Exercise brief – Copy the lines holding the word "scene", all of them.

— begin Material for this exercise —

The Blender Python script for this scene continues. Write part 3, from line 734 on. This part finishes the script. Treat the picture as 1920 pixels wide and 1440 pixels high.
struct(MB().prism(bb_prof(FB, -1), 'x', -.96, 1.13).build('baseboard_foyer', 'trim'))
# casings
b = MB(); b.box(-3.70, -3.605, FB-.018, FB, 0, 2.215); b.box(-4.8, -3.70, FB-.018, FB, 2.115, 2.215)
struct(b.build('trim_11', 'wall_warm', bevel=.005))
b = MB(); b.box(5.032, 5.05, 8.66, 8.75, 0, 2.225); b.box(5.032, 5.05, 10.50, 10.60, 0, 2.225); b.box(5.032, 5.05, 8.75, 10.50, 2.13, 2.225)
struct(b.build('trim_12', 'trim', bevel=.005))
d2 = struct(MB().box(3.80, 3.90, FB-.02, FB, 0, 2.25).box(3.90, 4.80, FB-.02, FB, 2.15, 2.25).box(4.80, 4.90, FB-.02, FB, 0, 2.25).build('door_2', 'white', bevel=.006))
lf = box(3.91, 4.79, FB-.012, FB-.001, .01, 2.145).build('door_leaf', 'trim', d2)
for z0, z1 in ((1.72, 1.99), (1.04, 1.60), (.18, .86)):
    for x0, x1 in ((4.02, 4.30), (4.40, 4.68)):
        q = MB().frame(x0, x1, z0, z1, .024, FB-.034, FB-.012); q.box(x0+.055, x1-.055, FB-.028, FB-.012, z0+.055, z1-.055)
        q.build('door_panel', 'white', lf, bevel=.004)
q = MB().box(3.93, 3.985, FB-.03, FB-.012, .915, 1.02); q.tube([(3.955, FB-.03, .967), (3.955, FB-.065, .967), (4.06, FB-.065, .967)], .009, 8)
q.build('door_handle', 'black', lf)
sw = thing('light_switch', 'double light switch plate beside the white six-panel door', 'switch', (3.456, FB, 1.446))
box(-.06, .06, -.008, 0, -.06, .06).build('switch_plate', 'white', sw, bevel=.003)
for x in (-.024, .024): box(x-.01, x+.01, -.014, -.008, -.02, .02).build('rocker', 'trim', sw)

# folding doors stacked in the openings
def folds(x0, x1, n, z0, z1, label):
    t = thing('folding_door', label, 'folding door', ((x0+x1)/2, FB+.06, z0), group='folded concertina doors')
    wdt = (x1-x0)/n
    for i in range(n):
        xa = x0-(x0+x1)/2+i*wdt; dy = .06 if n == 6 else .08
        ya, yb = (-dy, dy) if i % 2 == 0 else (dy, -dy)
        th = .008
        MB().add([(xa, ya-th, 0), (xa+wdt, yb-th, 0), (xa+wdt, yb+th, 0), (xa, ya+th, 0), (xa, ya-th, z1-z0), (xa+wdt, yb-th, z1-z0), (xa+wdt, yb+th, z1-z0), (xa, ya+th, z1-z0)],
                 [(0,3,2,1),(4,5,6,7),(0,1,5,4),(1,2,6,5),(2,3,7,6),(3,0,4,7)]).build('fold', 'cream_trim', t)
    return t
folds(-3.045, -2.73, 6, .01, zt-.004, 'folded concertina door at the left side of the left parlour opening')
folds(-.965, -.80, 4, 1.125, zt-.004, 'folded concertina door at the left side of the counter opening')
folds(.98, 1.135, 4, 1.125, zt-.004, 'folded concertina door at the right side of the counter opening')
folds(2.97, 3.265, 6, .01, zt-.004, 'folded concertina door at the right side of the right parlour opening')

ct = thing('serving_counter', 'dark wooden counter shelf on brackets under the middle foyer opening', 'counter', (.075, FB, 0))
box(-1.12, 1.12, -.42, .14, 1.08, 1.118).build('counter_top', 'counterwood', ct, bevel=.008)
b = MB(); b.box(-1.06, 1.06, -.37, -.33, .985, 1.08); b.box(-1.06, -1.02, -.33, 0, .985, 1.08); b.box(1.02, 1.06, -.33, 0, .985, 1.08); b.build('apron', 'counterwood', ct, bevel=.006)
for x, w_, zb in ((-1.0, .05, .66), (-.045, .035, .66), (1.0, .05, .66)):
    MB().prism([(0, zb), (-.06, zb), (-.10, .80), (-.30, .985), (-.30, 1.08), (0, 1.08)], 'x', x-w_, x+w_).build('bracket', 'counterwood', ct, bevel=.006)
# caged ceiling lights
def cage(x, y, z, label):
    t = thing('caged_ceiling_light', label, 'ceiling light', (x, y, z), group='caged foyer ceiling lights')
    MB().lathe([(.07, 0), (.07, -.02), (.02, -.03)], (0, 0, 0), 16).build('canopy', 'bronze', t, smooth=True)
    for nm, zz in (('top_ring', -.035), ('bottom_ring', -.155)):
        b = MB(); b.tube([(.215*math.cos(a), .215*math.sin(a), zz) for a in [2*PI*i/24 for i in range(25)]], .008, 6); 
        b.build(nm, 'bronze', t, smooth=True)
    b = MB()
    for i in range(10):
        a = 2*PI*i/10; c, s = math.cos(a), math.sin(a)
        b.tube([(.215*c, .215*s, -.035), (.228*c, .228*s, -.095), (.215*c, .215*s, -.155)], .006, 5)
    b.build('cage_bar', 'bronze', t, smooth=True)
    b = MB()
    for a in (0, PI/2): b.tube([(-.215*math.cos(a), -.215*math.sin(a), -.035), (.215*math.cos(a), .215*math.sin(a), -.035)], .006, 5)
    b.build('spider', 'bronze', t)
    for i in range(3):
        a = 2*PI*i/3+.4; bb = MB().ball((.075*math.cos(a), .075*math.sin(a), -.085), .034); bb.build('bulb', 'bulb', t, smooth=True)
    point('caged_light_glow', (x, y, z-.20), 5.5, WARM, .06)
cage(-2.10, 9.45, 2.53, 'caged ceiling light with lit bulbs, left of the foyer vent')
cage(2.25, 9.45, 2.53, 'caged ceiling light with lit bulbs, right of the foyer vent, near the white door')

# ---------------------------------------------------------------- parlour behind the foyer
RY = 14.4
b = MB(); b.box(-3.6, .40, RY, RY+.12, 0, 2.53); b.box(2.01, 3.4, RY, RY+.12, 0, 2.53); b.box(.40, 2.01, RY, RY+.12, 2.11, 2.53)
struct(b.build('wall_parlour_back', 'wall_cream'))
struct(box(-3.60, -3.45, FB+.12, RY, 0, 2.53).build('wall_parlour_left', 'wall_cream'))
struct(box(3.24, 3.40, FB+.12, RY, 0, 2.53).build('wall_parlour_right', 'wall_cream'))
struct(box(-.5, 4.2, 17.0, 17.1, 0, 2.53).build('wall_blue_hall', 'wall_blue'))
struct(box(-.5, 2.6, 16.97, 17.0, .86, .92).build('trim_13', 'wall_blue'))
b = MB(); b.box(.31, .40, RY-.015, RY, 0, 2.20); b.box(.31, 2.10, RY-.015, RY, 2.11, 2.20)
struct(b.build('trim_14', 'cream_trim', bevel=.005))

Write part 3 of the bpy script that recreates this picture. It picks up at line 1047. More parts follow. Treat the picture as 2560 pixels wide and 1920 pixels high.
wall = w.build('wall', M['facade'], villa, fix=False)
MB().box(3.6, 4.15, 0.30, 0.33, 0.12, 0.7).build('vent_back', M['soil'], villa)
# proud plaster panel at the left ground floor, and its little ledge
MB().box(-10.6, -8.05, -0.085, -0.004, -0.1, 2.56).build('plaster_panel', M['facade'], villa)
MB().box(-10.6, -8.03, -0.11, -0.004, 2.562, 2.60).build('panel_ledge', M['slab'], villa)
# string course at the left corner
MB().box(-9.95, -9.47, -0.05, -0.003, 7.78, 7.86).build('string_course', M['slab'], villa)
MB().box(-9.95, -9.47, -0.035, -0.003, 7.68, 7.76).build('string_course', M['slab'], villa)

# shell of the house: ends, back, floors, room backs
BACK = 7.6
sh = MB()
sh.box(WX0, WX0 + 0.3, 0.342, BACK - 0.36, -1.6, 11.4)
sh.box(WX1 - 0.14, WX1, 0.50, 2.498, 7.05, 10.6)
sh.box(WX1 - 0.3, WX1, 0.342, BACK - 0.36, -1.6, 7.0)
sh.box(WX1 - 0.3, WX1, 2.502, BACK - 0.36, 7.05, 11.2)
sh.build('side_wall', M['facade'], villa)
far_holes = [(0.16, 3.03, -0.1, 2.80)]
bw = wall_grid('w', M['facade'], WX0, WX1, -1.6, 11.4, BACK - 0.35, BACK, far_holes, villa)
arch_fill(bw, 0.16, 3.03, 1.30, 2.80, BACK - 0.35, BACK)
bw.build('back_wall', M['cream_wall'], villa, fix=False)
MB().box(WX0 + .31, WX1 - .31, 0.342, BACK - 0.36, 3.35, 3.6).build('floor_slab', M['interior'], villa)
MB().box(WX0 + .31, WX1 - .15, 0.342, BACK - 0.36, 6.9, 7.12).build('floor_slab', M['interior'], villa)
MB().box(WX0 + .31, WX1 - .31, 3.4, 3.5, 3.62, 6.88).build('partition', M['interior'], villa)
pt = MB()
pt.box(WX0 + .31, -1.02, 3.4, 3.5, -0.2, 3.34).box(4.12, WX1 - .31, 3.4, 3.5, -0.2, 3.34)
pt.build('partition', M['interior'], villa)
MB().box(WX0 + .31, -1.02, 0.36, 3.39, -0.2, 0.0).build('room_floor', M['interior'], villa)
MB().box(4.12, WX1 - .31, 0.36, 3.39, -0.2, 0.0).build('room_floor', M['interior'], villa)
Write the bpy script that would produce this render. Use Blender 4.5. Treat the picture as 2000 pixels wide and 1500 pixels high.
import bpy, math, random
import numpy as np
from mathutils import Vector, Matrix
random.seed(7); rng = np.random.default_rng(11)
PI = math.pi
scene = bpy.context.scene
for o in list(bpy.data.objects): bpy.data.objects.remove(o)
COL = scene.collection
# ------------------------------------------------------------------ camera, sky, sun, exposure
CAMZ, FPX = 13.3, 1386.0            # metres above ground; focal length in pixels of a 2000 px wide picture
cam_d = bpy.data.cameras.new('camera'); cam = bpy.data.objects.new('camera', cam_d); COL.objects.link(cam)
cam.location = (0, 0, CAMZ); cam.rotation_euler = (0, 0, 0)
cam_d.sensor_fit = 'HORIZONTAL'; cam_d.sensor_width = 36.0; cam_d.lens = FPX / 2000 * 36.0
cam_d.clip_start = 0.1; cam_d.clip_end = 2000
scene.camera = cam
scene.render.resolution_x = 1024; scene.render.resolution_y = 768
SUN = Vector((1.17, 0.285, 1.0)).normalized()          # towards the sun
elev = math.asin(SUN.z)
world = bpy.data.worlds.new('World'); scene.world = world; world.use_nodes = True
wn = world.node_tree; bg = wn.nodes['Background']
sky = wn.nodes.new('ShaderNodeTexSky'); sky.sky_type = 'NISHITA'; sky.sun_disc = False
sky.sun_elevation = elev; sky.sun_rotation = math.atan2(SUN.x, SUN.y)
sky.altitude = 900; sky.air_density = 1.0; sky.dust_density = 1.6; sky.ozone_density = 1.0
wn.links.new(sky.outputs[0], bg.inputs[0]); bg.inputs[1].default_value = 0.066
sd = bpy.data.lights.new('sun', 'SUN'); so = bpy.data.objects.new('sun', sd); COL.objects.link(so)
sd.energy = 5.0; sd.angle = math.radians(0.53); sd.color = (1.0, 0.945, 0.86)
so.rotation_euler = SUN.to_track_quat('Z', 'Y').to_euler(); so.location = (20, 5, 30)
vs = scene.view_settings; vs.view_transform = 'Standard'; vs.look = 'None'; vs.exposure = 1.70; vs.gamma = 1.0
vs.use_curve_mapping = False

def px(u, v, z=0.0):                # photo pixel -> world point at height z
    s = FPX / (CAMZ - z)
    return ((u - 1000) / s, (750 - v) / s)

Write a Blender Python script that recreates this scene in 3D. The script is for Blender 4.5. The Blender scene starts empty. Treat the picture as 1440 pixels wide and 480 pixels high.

— end Material for this exercise —

Completed task –
The Blender Python script for this scene continues. Write part 3, from line 734 on. This part finishes the script. Treat the picture as 1920 pixels wide and 1440 pixels high.
scene = bpy.context.scene
COL = scene.collection
scene.camera = cam
scene.render.resolution_x = 1024; scene.render.resolution_y = 768
world = bpy.data.worlds.new('World'); scene.world = world; world.use_nodes = True
vs = scene.view_settings; vs.view_transform = 'Standard'; vs.look = 'None'; vs.exposure = 1.70; vs.gamma = 1.0
Write a Blender Python script that recreates this scene in 3D. The script is for Blender 4.5. The Blender scene starts empty. Treat the picture as 1440 pixels wide and 480 pixels high.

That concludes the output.